Politica

QUELLA SVOLTA CHE (ANCORA) NON C’È

An esce unita dalla sua assemblea nazionale, confermando la fiducia alla leadership di Gianfranco Fini con un voto plebiscitario, ma è difficile non vedere che sono ancora aperti tutti i problemi che hanno segnato questa lunga e tormentata crisi che riguarda direttamente il ruolo e il futuro della destra democratica. Nello stesso modo, è difficile non vedere che l'Udc, anch'essa unita nell'eleggere per acclamazione Marco Follini, resta immersa nei grandi dilemmi che in questi anni ne hanno messo a dura prova la coesione proprio sulla sua principale ambizione, quella di rappresentare compiutamente in Italia lo spirito della cultura popolare europea. Questi due importanti appuntamenti che hanno dominato il week-end hanno forse contribuito a definire meglio gli assetti interni di forze decisive della Casa delle libertà, dopo il terremoto delle regionali e del referendum. Ma, se è possibile interpretare il senso dell'ampio discorso pronunciato ieri dal presidente Casini, tutto ciò non basta perché oggi in discussione è l'intera prospettiva del centrodestra e gli orizzonti, in termini di valori e di strategia programmatica, che esso deve offrire al Paese. Il che vuol dire che le difficoltà di ciascun soggetto politico dell'alleanza, e delle stesse leadership, non sono risolvibili separatamente od isolatamente. Che c'è bisogno di qualcosa di più.
Non credo che sia stato casuale il fatto che un tema - dato frettolosamente per archiviato appena pochi giorni fa - sia riemerso con una discreta forza nella discussione di questi giorni sia in An che nell'Udc. È il tema del nuovo soggetto politico, della «casa comune dei moderati», e dell'inizio del processo costituente che deve dargli concretezza. Ed è riapparsa la consapevolezza del fatto che questo progetto, nonostante gli ostacoli che incontra, sia un luogo più agevole di quelli oggi esistenti, per cominciare a rispondere in modo più compiuto alle domande che non si pongono solo le élite, ma in primo luogo quegli elettori che hanno scelto la Casa delle libertà non solo per darsi un'alternativa alla sinistra, ma per i valori da proporre e per le scelte riformatrici da attuare. Del resto, la parola «costituente» ha un significato preciso: vuol dire, in questo caso, determinare una svolta nella «storia italiana» iniziata nel 1994, trasformando l'alleanza in un polo con al centro un vasto soggetto politico unitario.
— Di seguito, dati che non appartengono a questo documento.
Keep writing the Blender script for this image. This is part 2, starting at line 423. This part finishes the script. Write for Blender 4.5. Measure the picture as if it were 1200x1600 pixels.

Ricordando che solo i protagonisti di questa storia, a cominciare da Silvio Berlusconi, hanno i titoli e i requisiti per avviarla.
Tutto porta a questo bivio. I singoli soggetti politici dell'alleanza sono alle prese con un problema di identità e di progetto che investe l'insieme della coalizione, al termine di un decennio in cui sono radicalmente cambiate tutte le coordinate non solo della crisi italiana, ma di quella europea e di quella mondiale. La difficoltà di An non è riducibile - banalizzabile - ad un conflitto fra Fini e i suoi «colonnelli», perché troppo intenso è stato il percorso iniziato a Fiuggi per non vedere che oggi c'è il punto di arrivo di una stagione della destra. L'identità dell'Udc non può essere definita solo come la derivata di una spazio residuale che riguarda la minore o maggiore vicinanza alla leadership di Berlusconi, ma è piuttosto il rebus irrisolto della rappresentanza di quel mondo, riapparso in proporzioni inattese con l'ultimo referendum e in forme diverse da quelle ereditate dalla «questione democristiana». Discorsi analoghi sono possibili per Forza Italia.

In questo week-end si è visto che nessun orto del centrodestra è ormai in grado da solo di produrre frutti migliori dell'altro, senza ridare al comune terreno quei valori e quella volontà di innovazione di cui gli italiani hanno bisogno per poter vedere un orizzonte.